WORK TO COMPLETE: The data below should be printed in full, exactly, and without any of its images.

DATASET EXTRACT:
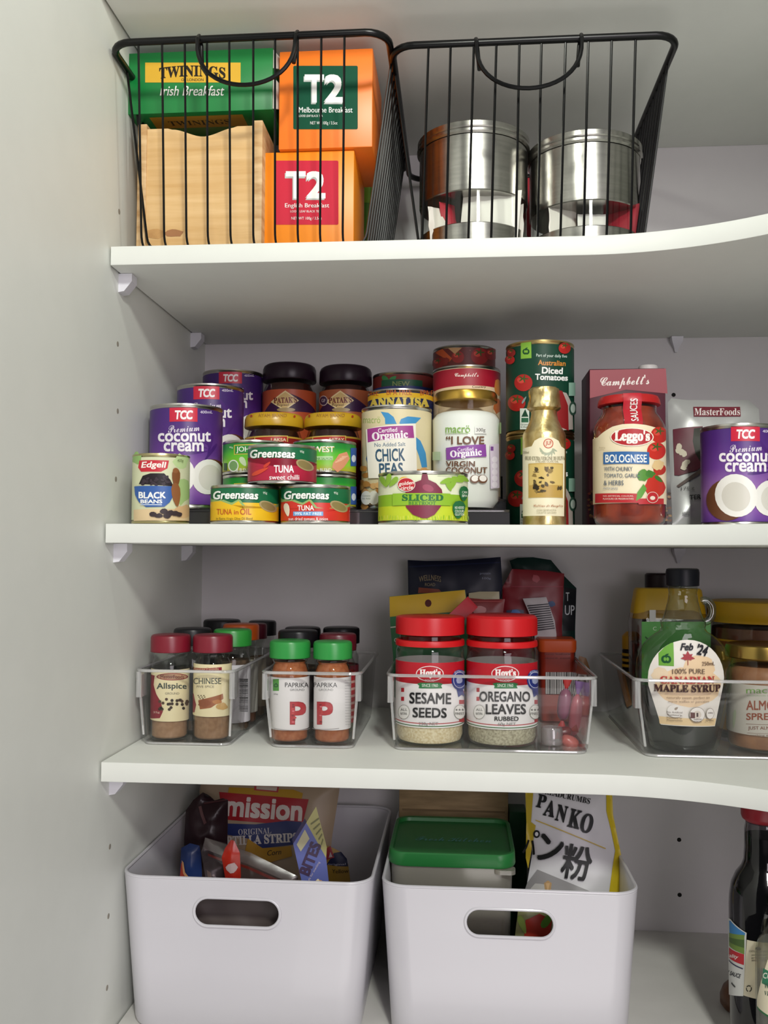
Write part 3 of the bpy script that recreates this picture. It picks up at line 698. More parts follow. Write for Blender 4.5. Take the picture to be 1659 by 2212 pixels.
# soup can and tomato can behind the coconut jar
t, c, r, h = can('soup_can', 'soup can with a crimson top and cream lower half', 936, 1080, 787, .203, S2)
L = Lab(Cyl(c, r), cD); L.band(.004, h - .004, 'e8cda8'); z0 = L.p(800, 398)[1]; z1 = L.p(800, 374)[1]; L.band(z1, h - .0045, 'a3142c')
L.poly([(590, 420), (700, 385), (860, 372), (1060, 358), (1060, 330), (590, 340)], 'a3142c')
L.text(script("Campbell's"), 738, 282, 908, 322, 'f2e4dc', .012).text('Country', 862, 376, 960, 396, '3a2420', .01).blob(1045, 390, 26, 60, 'd8883a').blob(1040, 520, 30, 60, 'c86a30'); L.done('label', t)
t, c, r, h = can('vegetable_can', 'can with a wrap of red tomatoes and carrots, tallest at the back', 936, 1069, 743, .282, S3)
L = Lab(Cyl(c, r), cD); L.band(.004, h - .004, '6a2420')
L.poly([(600, 140), (650, 112), (720, 180), (700, 205), (650, 170)], 'c8582a').tomato(760, 170, 45, '9a2824').tomato(915, 165, 62, '9c2022').blob(660, 200, 40, 30, '8a2a22').poly([(690, 105), (790, 105), (740, 150)], 'c89a6a').tomato(1000, 150, 45, '8a1e20').tomato(620, 215, 40, '8e2620')
L.text('TM', 840, 120, 850, 126, 'd8a090'); L.done('label', t)

# white coconut jar with gold lid
c, r, h = spot(933, 1080, 838, .122, S1)
t = thing('coconut_oil_jar', 'white coconut oil jar with a gold lid', 'jar', c)
zs = lambda y: at(*cD(800, y), .122 - r).z - c.z
MB().lathe([(0, 0), (r - .008, 0), (r - .003, .003), (r, .010), (r, zs(590)), (r - .003, zs(555)), (r - .007, zs(535)), (r - .0075, zs(450))], clear('jar_glass_shell', 'fcfdfc', .35, .02), c, 56).build('glass', t)
MB().lathe([(0, .003), (r - .008, .003), (r - .002, .011), (r - .001, zs(590)), (r - .005, zs(552)), (r - .009, zs(540)), (0, zs(540))], M('eef0ea', .5), c, 56).build('coconut_oil', t)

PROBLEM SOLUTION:
Write part 3 of the bpy script that recreates this picture. It picks up at line 698. More parts follow. Write for Blender 4.5. Take the picture to be 1659 by 2212 pixels.
# soup can and tomato can behind the coconut jar
t, c, r, h = can('soup_can', 'soup can with a crimson top and cream lower half', 936, 1080, 787, .203, S2)
L = Lab(Cyl(c, r), cD); L.band(.004, h - .004, 'e8cda8'); z0 = L.p(800, 398)[1]; z1 = L.p(800, 374)[1]; L.band(z1, h - .0045, 'a3142c')
L.poly([(590, 420), (700, 385), (860, 372), (1060, 358), (1060, 330), (590, 340)], 'a3142c')
L.text(script("Campbell's"), 738, 282, 908, 322, 'f2e4dc', .012).text('Country', 862, 376, 960, 396, '3a2420', .01).blob(1045, 390, 26, 60, 'd8883a').blob(1040, 520, 30, 60, 'c86a30'); L.done('label', t)
t, c, r, h = can('vegetable_can', 'can with a wrap of red tomatoes and carrots, tallest at the back', 936, 1069, 743, .282, S3)
L = Lab(Cyl(c, r), cD); L.band(.004, h - .004, '6a2420')
L.poly([(600, 140), (650, 112), (720, 180), (700, 205), (650, 170)], 'c8582a').tomato(760, 170, 45, '9a2824').tomato(915, 165, 62, '9c2022').blob(660, 200, 40, 30, '8a2a22').poly([(690, 105), (790, 105), (740, 150)], 'c89a6a').tomato(1000, 150, 45, '8a1e20').tomato(620, 215, 40, '8e2620')
L.text('TM', 840, 120, 850, 126, 'd8a090'); L.done('label', t)

# white coconut jar with gold lid
c, r, h = spot(933, 1080, 838, .122, S1)
t = thing('coconut_oil_jar', 'white coconut oil jar with a gold lid', 'jar', c)
zs = lambda y: at(*cD(800, y), .122 - r).z - c.z
MB().lathe([(0, 0), (r - .008, 0), (r - .003, .003), (r, .010), (r, zs(590)), (r - .003, zs(555)), (r - .007, zs(535)), (r - .0075, zs(450))], clear('jar_glass_shell', 'fcfdfc', .35, .02), c, 56).build('glass', t)
MB().lathe([(0, .003), (r - .008, .003), (r - .002, .011), (r - .001, zs(590)), (r - .005, zs(552)), (r - .009, zs(540)), (0, zs(540))], M('eef0ea', .5), c, 56).build('coconut_oil', t)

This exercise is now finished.